AU Busy With Athletic Construction Projects

A report on the new basketball arena and several football construction projects is featured.

Auburn, Ala.--Two Auburn athletic construction project are coming to a close, several others are on-going and the biggest one will move into high gear on Monday.

Auburn's Athletic Director Jay Jacobs and Randy Byars, director of facility planning, note that on Monday construction crews will begin digging the foundation for the new basketball arena, a project that is expected to cost more than $80 million when everything is completed in the summer of 2010.

The new Auburn Arena will replace Beard-Eaves Memorial Coliseum as the home of the men's and women's basketball teams. The project will include office space for Jeff Lebo's men's squad and Coach Nell Fortner's AU women's program as well as locker rooms, training rooms, workout areas, an attached practice facility and the new home for the Lovelace Museum, which is currently closed with its site at the AU Football Complex being renovated into two floors of office space.

Auburn's football players are moving back into their newly renovated locker room this week at the football complex. That $1.8 million project includes new restrooms, a remodeled shower area, a new training room, a players' lounge and a hydrotherapy area with five pools.

The football players will have a new shower area.

Another project is just being completed at the football complex with a makeover of the coaching staff's individual offices and meeting rooms. That includes a new video editing system with big-screen plasma televisions hooked up to a central computer system that will allow the coaches to study videos of practice, games and prospects.

On the east side of the football complex, the Lovelace Museum area which included 5,000 feet of display space, is getting a second story and will house 10,000 feet of office space. That will allow athletic department administrators currently working at Beard-Eaves Memorial Coliseum and the Sewell Hall annex to move into the football complex. That project is expected to be done in late October or in November.

No plans have been announced on what will happen to the coliseum that was built in the 1960s, but the expectation is that it will be demolished after the completion of the new arena.

At Jordan-Hare Stadium, another renovation project includes upgrading bathrooms, concession areas and the signage on the second level of the west side of the stadium to match the renovations already done to the first level.

"What we learned is that we can't take these facilities for granted," Jacobs says. "We have been in here (football complex) since 1989 and in the coliseum for 40 years. We proactively put in a master plan for all of our facilities to be updated. In February of 2006, I guess it was, the board of trustees approved about an $11 million renovation of the facilities. Coincidentally, the facility cost us about $11 million in 1989.

"We are phasing things in over time being good stewards of our funding trying to do something each year that will continue to improve our facilities," he adds. "Our number one priority coming out of the meeting in February '06 was to impact the football players first because we hadn't updated the facility since 1989. We hadn't touched this thing since '89. No matter how well our people took care of things, it just get worn and the uses change."
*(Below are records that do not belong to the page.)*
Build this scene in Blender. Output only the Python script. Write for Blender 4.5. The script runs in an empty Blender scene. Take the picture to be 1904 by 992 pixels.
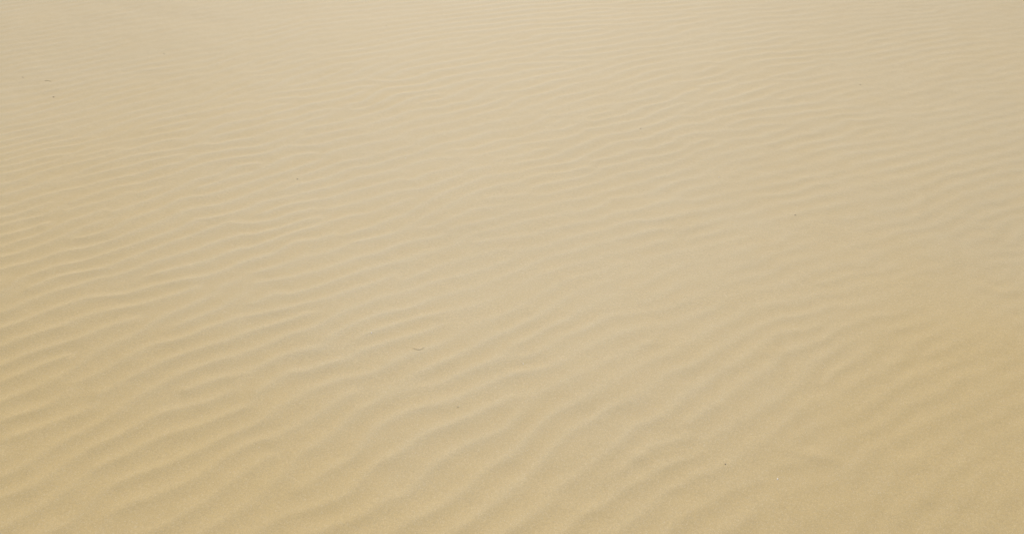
import bpy, bmesh, math, random
import numpy as np

# ------------------------------------------------------------------ camera, light, exposure
SC = bpy.context.scene
C = SC.collection
CAM_H = 1.6
PITCH = 37.0
cam_d = bpy.data.cameras.new('camera')
cam_d.lens = 26.19
cam_d.sensor_width = 36.0
cam_d.clip_start = 0.05
cam_d.clip_end = 3000.0
cam = bpy.data.objects.new('camera', cam_d)
cam.location = (0, 0, CAM_H)
cam.rotation_euler = (math.radians(90 - PITCH), 0, 0)
C.objects.link(cam)
SC.camera = cam

SUN_EL = 48.0                # degrees above the horizon
SUN_AZ = -1.0               # degrees from +Y (ahead of the camera), negative = to the left
SUN_STRENGTH = 3.0
SKY_STRENGTH = 0.15
world = bpy.data.worlds.new('World')
SC.world = world
world.use_nodes = True
wn = world.node_tree
wn.nodes.clear()
sky = wn.nodes.new('ShaderNodeTexSky')
sky.sky_type = 'NISHITA'
sky.sun_disc = False
sky.sun_elevation = math.radians(SUN_EL)
sky.sun_rotation = math.radians(SUN_AZ)
sky.dust_density = 2.0
bg = wn.nodes.new('ShaderNodeBackground')
bg.inputs['Strength'].default_value = SKY_STRENGTH
wo = wn.nodes.new('ShaderNodeOutputWorld')
wn.links.new(sky.outputs[0], bg.inputs['Color'])
wn.links.new(bg.outputs[0], wo.inputs['Surface'])

sun_d = bpy.data.lights.new('sun', 'SUN')
sun_d.energy = SUN_STRENGTH
sun_d.angle = math.radians(0.53)
sun_d.color = (1.0, 0.965, 0.91)
sun = bpy.data.objects.new('sun', sun_d)
el, az = math.radians(SUN_EL), math.radians(SUN_AZ)
sv = np.array([math.sin(az) * math.cos(el), math.cos(az) * math.cos(el), math.sin(el)])
from mathutils import Vector
sun.rotation_euler = Vector(sv).to_track_quat('Z', 'Y').to_euler()
sun.location = (0, 0, 20)
C.objects.link(sun)

SC.view_settings.view_transform = 'Standard'
SC.view_settings.look = 'None'
SC.view_settings.exposure = EXPO = -0.1
SC.view_settings.gamma = 1.0
SC.view_settings.use_curve_mapping = False

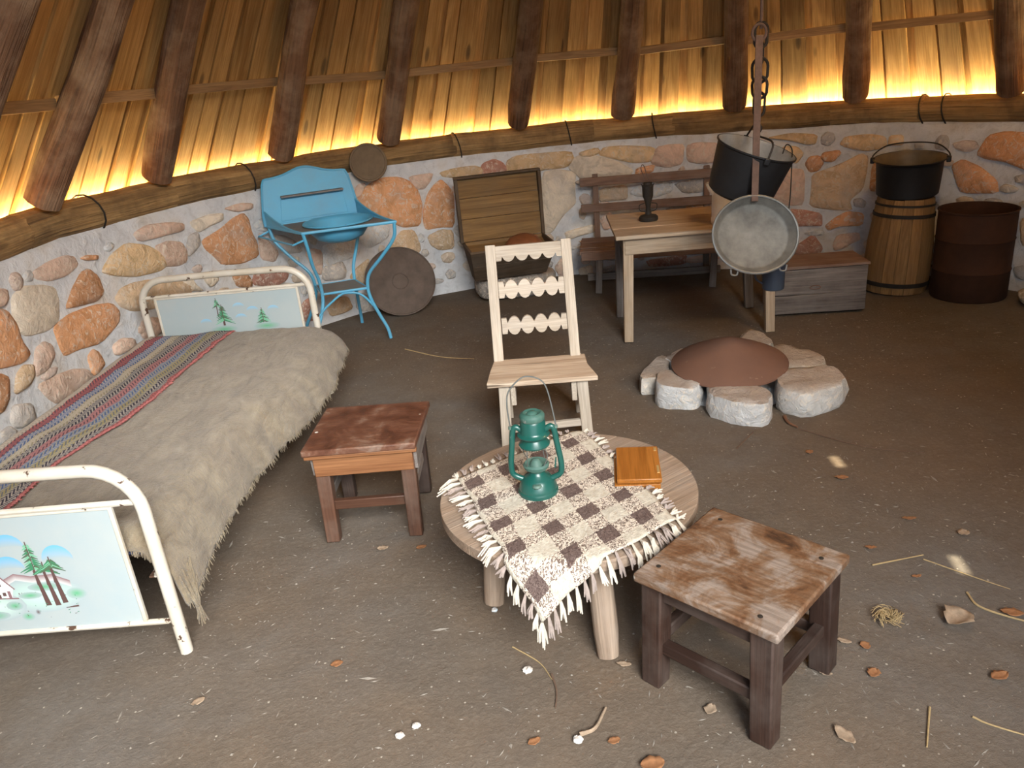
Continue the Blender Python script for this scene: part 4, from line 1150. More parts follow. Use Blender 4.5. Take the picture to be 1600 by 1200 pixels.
mg = thing('tin_mug', 'small dark navy enamel mug hanging on a wire below the pan', 'mug', (1.262, 3.52, .435))
MB().lathe([(0, 0), (.046, 0), (.050, .004), (.053, .125), (.056, .128), (.053, .130), (.050, .125), (.047, .008), (0, .007)], 32).build('cup', M['navy'], mg)
MB().tube(spline([(-.052, 0, .11), (-.08, 0, .105), (-.084, 0, .06), (-.052, 0, .03)], 6), .0045, 8).build('mug_handle', M['navy'], mg)
MB().tube(spline([(-.06, 0, .10), (-.027, 0, .145), (.03, .01, .185), (.075, .04, .365), (.094, .08, .565), (.092, .085, .62), (.066, .08, .638), (.05, .08, .60)], 5), .003, 6).build('hanging_wire', M['wire'], mg)

# ================================================================== GREY BOX
bx = thing('grey_box', 'low grey weathered plank box on the floor beside the barrel', 'box', (1.855, 4.50, 0), rad(-6))
for k, (z0, z1) in enumerate(((.01, .125), (.127, .275))):
    MB().box((0, -.135, (z0 + z1) / 2), (.52, .02, z1 - z0), jit=.004).build('front_plank', M['greyw'], bx, bevel=.003)
    MB().box((0, .135, (z0 + z1) / 2), (.52, .02, z1 - z0), jit=.003).build('back_plank', M['greyw'], bx, bevel=.003)
for sx in (-1, 1): MB().box((sx * .25, 0, .143), (.02, .25, .265)).build('end_board', M['greyw'], bx, bevel=.003)
MB().box((.0, 0, .286), (.54, .30, .020), jit=.004).build('lid_board', M['benchw'], bx, bevel=.003)
MB().tube([(-.03 + .022 * math.cos(2 * PI * k / 14) * 1.4, -.147, .165 + .011 * math.sin(2 * PI * k / 14)) for k in range(14)], .002, 5, closed=True).build('keyhole_plate', M['rust'], bx)

# ================================================================== BARREL, POT ON IT, DRUM
br = thing('wooden_barrel', 'tapering wooden barrel of upright staves with the black pot on top', 'barrel', (2.455, 4.71, 0), rot=(0, rad(2.5), 0))
def brr(z): return interp(z, [0, .06, .14, .30, .50, .575], [.180, .188, .192, .186, .166, .157])
NS = 18
for k in range(NS):
    a0, a1 = 2 * PI * k / NS + .006, 2 * PI * (k + 1) / NS - .006
    b = MB(); zs = [.004, .06, .14, .22, .30, .40, .50, .575 - random.uniform(0, .008)]; vs, gs, fs = [], [], []
    for z in zs:
        for rr in (brr(z), brr(z) - .016):
            for a in (a0, (a0 + a1) / 2, a1):
                vs.append((rr * math.cos(a), rr * math.sin(a), z)); gs.append((z + k, a * .18 + k, rr))
    for i in range(len(zs) - 1):
        A, B = i * 6, (i + 1) * 6
        for p, q_ in ((0, 1), (1, 2), (2, 5), (5, 4), (4, 3), (3, 0)): fs.append((A + p, A + q_, B + q_, B + p))
    fs += [(0, 3, 4, 5, 2, 1), tuple((len(zs) - 1) * 6 + i for i in (0, 1, 2, 5, 4, 3))]
    b.add(vs, fs, gs).build('stave', M['stave'], br, sharp=30)
for z, w in ((.062, .026), (.475, .020), (.535, .012)):
    MB().lathe([(brr(z - w / 2) + .001, z - w / 2), (brr(z - w / 2) + .0055, z - w / 2), (brr(z + w / 2) + .0055, z + w / 2), (brr(z + w / 2) + .001, z + w / 2)], 40, loop=True).build('hoop', M['grime'], br)
MB().lathe([(0, .555), (.142, .555), (.142, .54), (0, .54)], 40).build('barrel_head', M['stave'], br)
pt = thing('barrel_pot', 'black iron pot with raised wire handle standing on the wooden barrel', 'pot', (2.485, 4.715, .584), rot=(rad(5), 0, rad(-32)))
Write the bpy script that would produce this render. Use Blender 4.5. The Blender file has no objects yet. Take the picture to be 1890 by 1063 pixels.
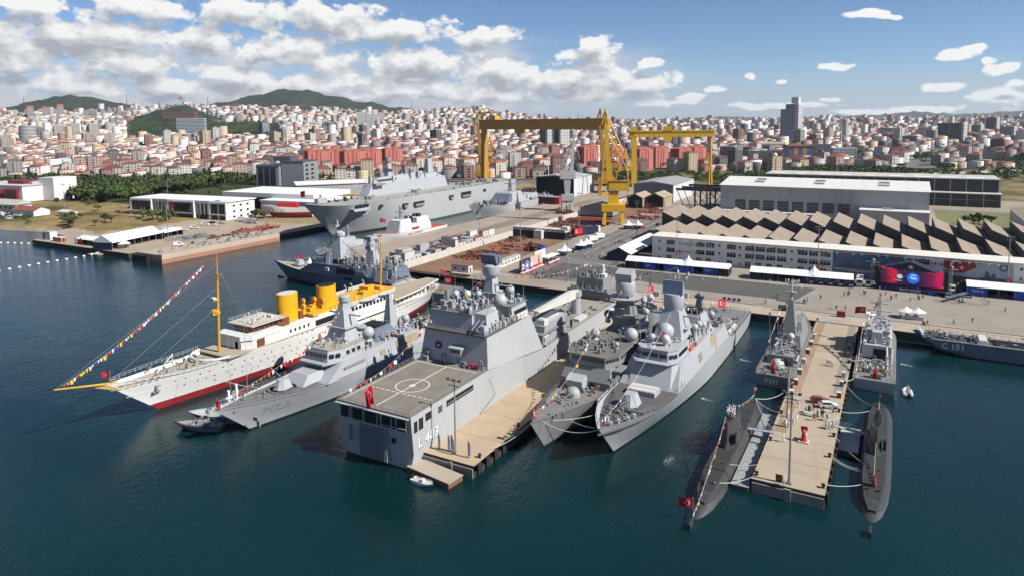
import bpy, math, random
import numpy as np
from mathutils import Matrix, Vector, Euler
random.seed(7)
rng = np.random.default_rng(7)
R = math.radians
C = bpy.context.scene.collection
SC = bpy.context.scene
PI = math.pi
# camera
cam_d = bpy.data.cameras.new('camera')
cam = bpy.data.objects.new('camera', cam_d); C.objects.link(cam)
cam_d.sensor_width = 36.0; cam_d.lens = 24.0; cam_d.shift_y = -0.0934
cam_d.clip_start = 1.0; cam_d.clip_end = 60000.0
YAW = 29.5
cam.matrix_world = (Matrix.Translation((0, 0, 69)) @ Matrix.Rotation(R(YAW), 4, 'Z')
     @ Matrix.Rotation(R(90 - 5.85), 4, 'X') @ Matrix.Rotation(R(-0.6), 4, 'Z'))
SC.camera = cam
SC.view_settings.view_transform = 'Standard'; SC.view_settings.look = 'None'
SC.view_settings.gamma = 1.0; SC.view_settings.use_curve_mapping = False
SC.view_settings.exposure = 0.70
SC.cycles.max_bounces = 6; SC.cycles.volume_bounces = 0
# sky and sun
SUN_AZ, SUN_EL = 4.0, 42.0            # direction the light comes from: angle from +X towards +Y, and height
W = bpy.data.worlds.new('World'); SC.world = W; W.use_nodes = True
wt = W.node_tree; wt.nodes.clear()
def mk(nt):
 def N(kind, *ins, **props):
  n = nt.nodes.new(kind)
  for k, v in props.items():
   if k == 'out': continue
   setattr(n, k, v)
  for i, v in enumerate(ins):
   if v is None: continue
   if isinstance(v, bpy.types.NodeSocket): nt.links.new(v, n.inputs[i])
   else: n.inputs[i].default_value = v
  return n.outputs[props.get('out', 0)]
 return N
def build_sky():
 N = mk(wt)
 def M(op, a, b=None, c=None): return N('ShaderNodeMath', a, b, c, operation=op)
 sky = wt.nodes.new('ShaderNodeTexSky'); sky.sky_type = 'NISHITA'; sky.sun_disc = False
 sky.sun_elevation = R(SUN_EL); sky.sun_rotation = R(90 - SUN_AZ)
 sky.air_density = 0.7; sky.dust_density = 0.0; sky.ozone_density = 5.0; sky.altitude = 0
 d = N('ShaderNodeTexCoord', out=0)
 sx = N('ShaderNodeSeparateXYZ', d)
 x, y, z = sx, wt.nodes[-1].outputs[1], wt.nodes[-1].outputs[2]
 h = M('SQRT', M('ADD', M('MULTIPLY', x, x), M('MULTIPLY', y, y)))
 a = M('ADD', M('ARCTAN2', x, y), R(YAW))
 e = M('DIVIDE', z, M('MAXIMUM', h, 0.05))
 P = N('ShaderNodeCombineXYZ', a, e, 0.0)
 dens = M('DIVIDE', 1.0, M('ADD', M('MAXIMUM', e, 0.0), 0.09))
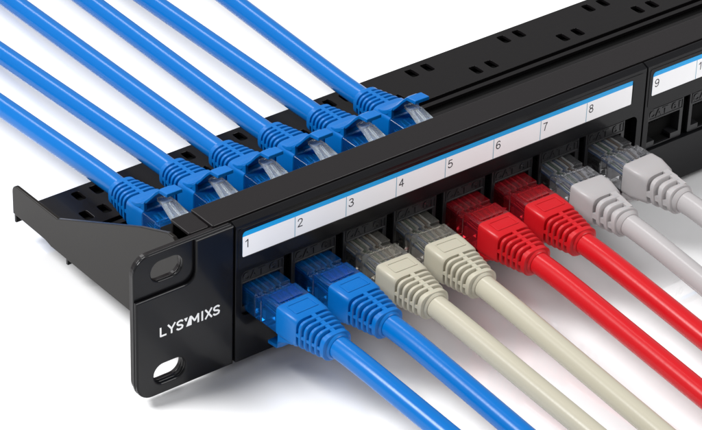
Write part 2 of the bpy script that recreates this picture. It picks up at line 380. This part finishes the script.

Previous upgrades at the football complex included a new auditorium and renovations of the Rane Room, which is used for meetings and other events.

Construction news and notes include:

*Roosevelt Drive, which is currently closed to traffic entering from Donahue Drive, will reopen later this month, Byars says. He notes that the road is a construction zone due to utility upgrades for the new arena as well as the huge new dorm project that is being built next door to the arena that will house approximately 1,500 students, including many Auburn athletes.

*Byars says the new arena, which is being built west of Jordan-Hare Stadium and north of the west side of the coliseum, will have state of the art computerized lighting and cooling systems as well as state of art scoreboards with a big screen monitor. The scoreboards are expected to cost $1.3 million and will be bid out later this summer. "It will as good a center-hung board as you can find," Byars says.

*The winning bid for the construction project from Harbert International came in approximately $9 million under the estimate at $69 million. The whole project is expected to cost around $80 including the scoreboards, furniture, the new museum and other fixtures. Crews began preliminary construction work at the site earlier this month.

*With the bids coming in well under budget, some extras have been added to the project such as terrazzo flooring at the main entrance and upgraded mechanical equipment.

*The new museum is expected to look very different than the old one, which was more of a traditional facility. The new one will be interactive with plenty of electronics and no walls, Byars notes.

*In addition to basketball, Auburn gymnastics meets and some volleyball matches will be played in the coliseum, which will also be used for graduation ceremonies and concerts.

*The new arena will be located just 85 feet from the massive dorm project, which is scheduled to be ready for use for the 2009-2010 academic year. A restaurant is included in the project and it is expected to be a place where scholarship athletes will eat many of their meals with its location next to the arena and dorms.

*At the football complex, a new heating and air-conditioning system was put in for the locker room area, the first major renovation done to that part of the building. Between the locker room and the training area are four plunge pools for treatment. One will be filled with hot water, one can be used for hot or cold treatment, another is cold only and another is very cold (40 degrees). A fifth pool will have a treadmill in it for rehab workouts as well as a water resistance that will allow athletes to walk or swim against a current. "We have looked at a lot of facilities and haven't seen a nicer hydrotherapy area," Byars says.